→ **Problem to work on**:
Repeat the material exactly, leaving nothing out.
##### Data segment
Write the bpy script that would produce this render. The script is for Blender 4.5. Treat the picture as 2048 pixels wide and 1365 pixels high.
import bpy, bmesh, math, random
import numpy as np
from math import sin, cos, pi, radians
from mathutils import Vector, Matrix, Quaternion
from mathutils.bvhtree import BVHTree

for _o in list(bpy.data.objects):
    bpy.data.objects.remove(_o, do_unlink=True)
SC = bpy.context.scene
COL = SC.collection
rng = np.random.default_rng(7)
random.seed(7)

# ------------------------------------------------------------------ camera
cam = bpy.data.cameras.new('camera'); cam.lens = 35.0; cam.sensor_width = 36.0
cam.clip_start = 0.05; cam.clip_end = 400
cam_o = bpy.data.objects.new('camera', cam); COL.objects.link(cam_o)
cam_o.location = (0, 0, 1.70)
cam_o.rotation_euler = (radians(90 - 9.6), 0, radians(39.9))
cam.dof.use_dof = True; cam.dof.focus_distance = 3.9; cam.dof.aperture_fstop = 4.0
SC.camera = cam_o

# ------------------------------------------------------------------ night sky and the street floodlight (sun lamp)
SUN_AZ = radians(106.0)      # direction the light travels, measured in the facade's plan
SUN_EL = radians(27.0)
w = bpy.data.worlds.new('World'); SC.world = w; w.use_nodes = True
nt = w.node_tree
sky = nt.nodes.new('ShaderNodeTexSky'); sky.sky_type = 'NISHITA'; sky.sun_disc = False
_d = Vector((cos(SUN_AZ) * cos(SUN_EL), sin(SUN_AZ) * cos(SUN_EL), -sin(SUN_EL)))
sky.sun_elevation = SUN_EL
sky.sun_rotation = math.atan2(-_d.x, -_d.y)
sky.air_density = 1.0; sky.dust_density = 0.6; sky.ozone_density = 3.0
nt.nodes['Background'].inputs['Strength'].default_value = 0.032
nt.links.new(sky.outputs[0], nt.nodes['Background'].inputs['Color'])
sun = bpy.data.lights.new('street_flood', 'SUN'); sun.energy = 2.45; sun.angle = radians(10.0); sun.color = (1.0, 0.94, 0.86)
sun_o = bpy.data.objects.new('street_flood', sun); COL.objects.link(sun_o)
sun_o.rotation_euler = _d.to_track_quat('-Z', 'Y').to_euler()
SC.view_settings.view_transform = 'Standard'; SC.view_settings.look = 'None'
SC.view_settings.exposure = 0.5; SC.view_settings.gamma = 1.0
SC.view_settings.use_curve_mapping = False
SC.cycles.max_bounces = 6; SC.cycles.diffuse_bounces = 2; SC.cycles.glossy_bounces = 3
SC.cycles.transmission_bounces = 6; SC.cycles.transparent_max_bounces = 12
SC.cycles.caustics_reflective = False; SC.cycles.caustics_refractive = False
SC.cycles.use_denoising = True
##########
→ **Worked solution**:
Write the bpy script that would produce this render. The script is for Blender 4.5. Treat the picture as 2048 pixels wide and 1365 pixels high.
import bpy, bmesh, math, random
import numpy as np
from math import sin, cos, pi, radians
from mathutils import Vector, Matrix, Quaternion
from mathutils.bvhtree import BVHTree

for _o in list(bpy.data.objects):
    bpy.data.objects.remove(_o, do_unlink=True)
SC = bpy.context.scene
COL = SC.collection
rng = np.random.default_rng(7)
random.seed(7)

# ------------------------------------------------------------------ camera
cam = bpy.data.cameras.new('camera'); cam.lens = 35.0; cam.sensor_width = 36.0
cam.clip_start = 0.05; cam.clip_end = 400
cam_o = bpy.data.objects.new('camera', cam); COL.objects.link(cam_o)
cam_o.location = (0, 0, 1.70)
cam_o.rotation_euler = (radians(90 - 9.6), 0, radians(39.9))
cam.dof.use_dof = True; cam.dof.focus_distance = 3.9; cam.dof.aperture_fstop = 4.0
SC.camera = cam_o

# ------------------------------------------------------------------ night sky and the street floodlight (sun lamp)
SUN_AZ = radians(106.0)      # direction the light travels, measured in the facade's plan
SUN_EL = radians(27.0)
w = bpy.data.worlds.new('World'); SC.world = w; w.use_nodes = True
nt = w.node_tree
sky = nt.nodes.new('ShaderNodeTexSky'); sky.sky_type = 'NISHITA'; sky.sun_disc = False
_d = Vector((cos(SUN_AZ) * cos(SUN_EL), sin(SUN_AZ) * cos(SUN_EL), -sin(SUN_EL)))
sky.sun_elevation = SUN_EL
sky.sun_rotation = math.atan2(-_d.x, -_d.y)
sky.air_density = 1.0; sky.dust_density = 0.6; sky.ozone_density = 3.0
nt.nodes['Background'].inputs['Strength'].default_value = 0.032
nt.links.new(sky.outputs[0], nt.nodes['Background'].inputs['Color'])
sun = bpy.data.lights.new('street_flood', 'SUN'); sun.energy = 2.45; sun.angle = radians(10.0); sun.color = (1.0, 0.94, 0.86)
sun_o = bpy.data.objects.new('street_flood', sun); COL.objects.link(sun_o)
sun_o.rotation_euler = _d.to_track_quat('-Z', 'Y').to_euler()
SC.view_settings.view_transform = 'Standard'; SC.view_settings.look = 'None'
SC.view_settings.exposure = 0.5; SC.view_settings.gamma = 1.0
SC.view_settings.use_curve_mapping = False
SC.cycles.max_bounces = 6; SC.cycles.diffuse_bounces = 2; SC.cycles.glossy_bounces = 3
SC.cycles.transmission_bounces = 6; SC.cycles.transparent_max_bounces = 12
SC.cycles.caustics_reflective = False; SC.cycles.caustics_refractive = False
SC.cycles.use_denoising = True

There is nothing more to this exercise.